Even Wal-Mart, in the right circumstances, can be said to adapt to smart-growth principles, says Norquist, who worked with the retail giant in locating at an urban redevelopment site in Milwaukee when he was mayor of that city. “It was the site of the Capitol Court Shopping Mall, which had died by the 1990s,” he said. “It was scraped clean by the developer, who put in blocks and streets. But it was an urban neighborhood, and the only retailer of any size that would come in was Wal-Mart. We found that Wal-Mart would accept fronting on a street with other buildings touching it if they could have their square footage — that’s what they really cared about.”

But not all smart-growth principles jibe with the schemes of retailers. One example involved parking placement and lighting at two different Walgreens in the same urban market, Kilduff recalls.

“At one of them, parking was near the door, but the other had its parking away from the door, in the rear, to promote a more pedestrian-friendly street,” Kilduff said. “The trouble was, customers complained that at night the outside of the store with the parking in back wasn’t as well lighted as it should have been.”

It was actually a matter of misperception, Kilduff says, because both stores followed the retailer’s strict standards with regard to exterior lighting and in fact had exactly the same amount of light near the entrance. “But because people had to walk further to the entrance, they believed that it was darker than it should have been,” he said.

A small problem, to be sure, but indicative of what retailers can face with smart growth, Kilduff says. “If the customers don’t accept it or don’t like it for some reason, then the retailers aren’t going to do it,” he said. “Retailers and retail developers will be amenable to smart growth as long as it doesn’t interfere with their business models.”

Parking may be in fact the biggest obstacle to acceptance of smart-growth principles by retailers. It has to go somewhere, but retailers tend to prefer to have it close by, while smart-growth advocates lean to more-distant, or at least to more-discreet, locations. In a few places, such as in-fill sites in densely populated, heavily pedestrian New York City or Chicago, parking is not an issue. But these are the exceptions.

“Parking is one of the biggest issues in designing retail in a mixed-use environment,” said Steven McKay, head of the retail practice of DLR Group, a nationwide architectural and engineering firm. “It’s a technical issue, but it can be a tough one. Most retailers have to have a certain number of parking spaces. That’s easy in a regional mall. But if you create a mixed-use environment with urban streets that have on-street parking, that doesn’t usually satisfy the parking requirement. The problem is, how do you create a unique sense of place and still have enough parking?”

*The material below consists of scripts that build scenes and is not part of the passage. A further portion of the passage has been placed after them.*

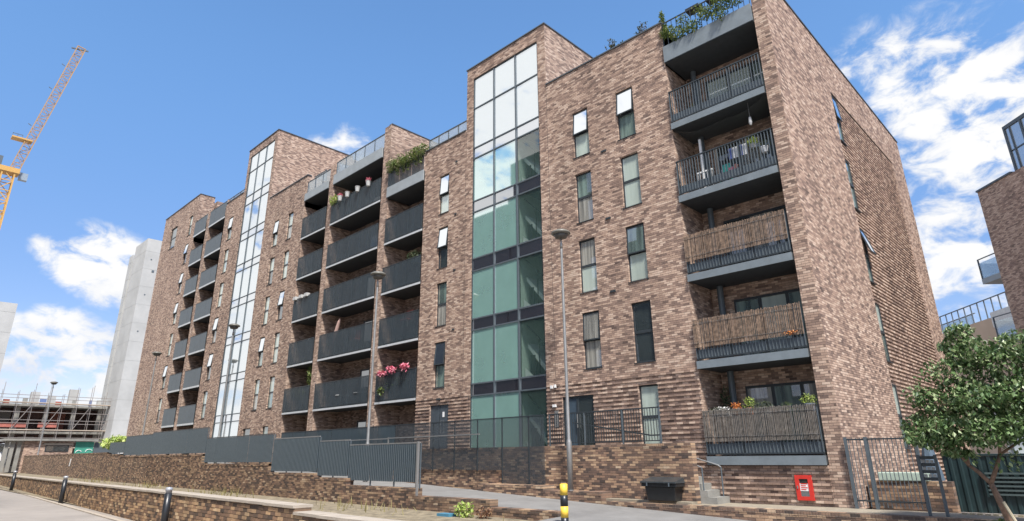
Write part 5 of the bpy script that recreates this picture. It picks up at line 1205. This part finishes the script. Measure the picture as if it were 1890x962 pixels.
def wispy(x, y, z, h, n, lab):
    t = thing('wispy_shrub', (x, y, z), lab, 'shrub', 'shrubs showing above the brick parapet'); mb = MB(); lf = MB()
    for _ in range(n):
        a = Vector((rnd.uniform(-.35, .35), rnd.uniform(-.2, .2), h * rnd.uniform(.6, 1))); mb.tube([(x, y, z), tuple(Vector((x, y, z)) + a)], [.012, .004], 4)
        for q in range(14): c = Vector((x, y, z)) + a * rnd.uniform(.45, 1.02); leaves(lf, tuple(c), (.05, .05, .05), 1, .10, droop=-.3)
    mb.build('stem', BARK, t); lf.build('foliage', LEAF_D, t)
wispy(-12.6, 19.6, 16.3, 1.15, 10, 'wispy blue green shrub farthest left above the brick parapet')
wispy(-11.95, 19.6, 16.3, .7, 5, 'small sparse shrub between the two taller ones above the parapet')
wispy(-11.1, 19.6, 16.3, 1.25, 13, 'fuller blue green shrub nearer the roof terrace above the parapet')
wispy(-13.4, 19.6, 16.3, .6, 4, 'tiny sprig beside the stair tower above the parapet')
tuft('yellow_sedum', (-15.2, 19.5, 16.5), (.5, .15, .12), 140, .07, LEAF_Y, 'yellow green tuft on the parapet beside the stair tower', 'plant')
for x0, lab in ((-8.75, 'dark wicker seat edge on the roof terrace, left one'), (-7.9, 'dark wicker seat edge on the roof terrace, right one')):
    t = thing('wicker_seat', (x0, 19.15, 16.3), lab, 'seat'); MB().box(x0, x0 + .55, 18.98, 19.35, 16.30, 16.42).build('seat', BLK, t); MB().box(x0, x0 + .55, 19.35, 19.4, 16.42, 16.62).build('backrest', BLK, t)
# plants at the foot of the tall wall
tuft('weed_clump', (-14.7, 13.1, -1.50), (.42, .2, .26), 260, .11, LEAF_Y, 'pale green weed clump in front of the right end of the tall wall', 'plant')
tuft('weed_clump', (-13.95, 13.2, -1.55), (.3, .2, .22), 160, .10, leafy('russet_leaf', (.16, .08, .05), (.28, .15, .09), (.38, .26, .14)), 'russet weed clump beside the pale green one by the tall wall', 'plant')
t = thing('blue_tray', (-15.2, 13.0, -1.72), 'small blue plastic tray lying beside the weeds', 'tray'); MB().box(-15.6, -15.05, 12.8, 13.1, -1.72, -1.62).build('tray', plain('blue_plastic', (.06, .20, .30), .5), t)
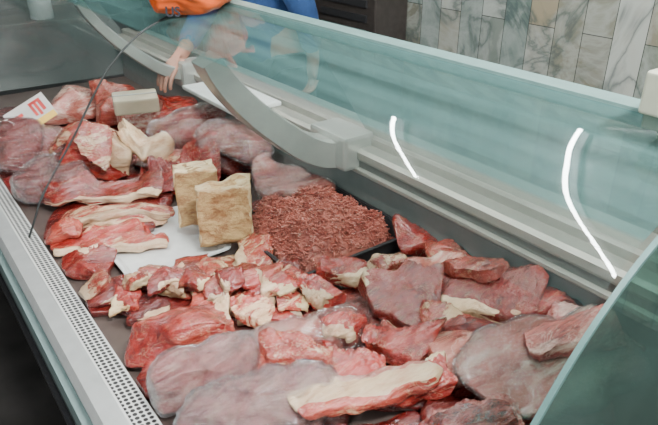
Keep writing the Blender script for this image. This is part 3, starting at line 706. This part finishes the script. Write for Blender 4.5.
Pc, Fc = cubegrid(24); S = Pc/np.linalg.norm(Pc, axis=1, keepdims=True)
V = S*np.array([.098, .077, .118])
jaw = np.clip(-S[:, 2], 0, 1); V[:, 1] *= 1-.32*jaw; V[:, 0] *= 1-.18*jaw; V[:, 0] -= .016*jaw
nose = np.exp(-((S[:, 1]/.13)**2+((S[:, 2]+.12)/.2)**2))*(S[:, 0] < 0); V[:, 0] -= nose*.024
sock = np.exp(-(((np.abs(S[:, 1])-.42)/.16)**2+((S[:, 2]-.08)/.12)**2))*(S[:, 0] < 0); V[:, 0] += sock*.010
hc = Vector((1.0, 2.32, 1.64))
hdo = mesh('head', V+np.array(hc), Fc, M_skin, per, o0)
ev, ef = cubegrid(8); es = ev/np.linalg.norm(ev, axis=1, keepdims=True)
for sg in (-1, 1):
    mesh('eye', es*.0125+np.array(hc)+np.array([-.079, sg*.031, .008]), ef, M_eye, hdo, o0)
    mesh('pupil', es*np.array([.004, .006, .006])+np.array(hc)+np.array([-.091, sg*.031, .008]), ef, M_pupil, hdo, o0)
    mesh('ear', es*np.array([.022, .010, .034])+np.array(hc)+np.array([.008, sg*.078, -.002]), ef, M_skin, hdo, o0)
mesh('mouth', es*np.array([.008, .026, .008])+np.array(hc)+np.array([-.089, 0, -.062]), ef, M_lip, hdo, o0)
mk = S[:, 2]*.8+S[:, 0]*.75-.12; Hh = V+S*(np.clip(mk*3, -1, 1)*.012)[:, None]
keep = [f for f in Fc if max(mk[i] for i in f) > -.1]; used = sorted({i for f in keep for i in f}); rm = {i: j for j, i in enumerate(used)}
mesh('hair', (Hh+np.array(hc))[used], [[rm[i] for i in f] for f in keep], M_hair, hdo, o0)
mid = lambda a, b, t: tuple(Vector(a)*(1-t)+Vector(b)*t)
skin_mesh('shirt', [[((1.22, 2.33, .90), .15), (bel, .142), (ch_, .157), (mid(ch_, nb, .75), .11)],
    [(mid(ch_, nb, .75), .11), (shL, .073), (elL, .058), (mid(elL, wrL, .85), .044)], [(mid(ch_, nb, .75), .11), (shR, .073), (elR, .058), (mid(elR, wrR, .80), .042)]], M_shirt, per, o0, 2, 1)
skin_mesh('trousers', [[((1.22, 2.33, .93), .142), ((1.22, 2.23, .86), .098), ((1.20, 2.22, .50), .075), ((1.24, 2.22, .10), .06)],
    [((1.22, 2.33, .93), .142), ((1.22, 2.43, .86), .098), ((1.21, 2.44, .50), .075), ((1.25, 2.44, .10), .06)]], M_trous, per, o0, 2, 0)
for y in (2.215, 2.445):
    bm = bmesh.new(); add_box(bm, 1.03, 1.30, y-.05, y+.05, .002, .085, .03, None, 3); from_bm('shoe', bm, M_black, per, o0, True)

The logistics of combining living, working, playing and shopping in one place can be complex too, McKay says. “How you live above a retail street and how you service residences can be complicated, because we all have deliveries and garbage pickup and so on,” he said. “But as retailers get more used to being part of mixed-use developments, they’re becoming more sensitive to the needs of the other users.” I n spite of these technical difficulties, McKay says his experiences designing mixed-use projects in such diverse places such as Florida, Kansas, Michigan and Oregon have shown him that it’s possible to reintegrate retail into the life of a city, which is one of the goals of smart growth.

The difficulties are nothing a good design cannot overcome, McKay says. “The mixed-use idea isn’t going to go away,” he said. “The American shopper expects it now. It will drive retail development, because it creates community and maximizes land usage.”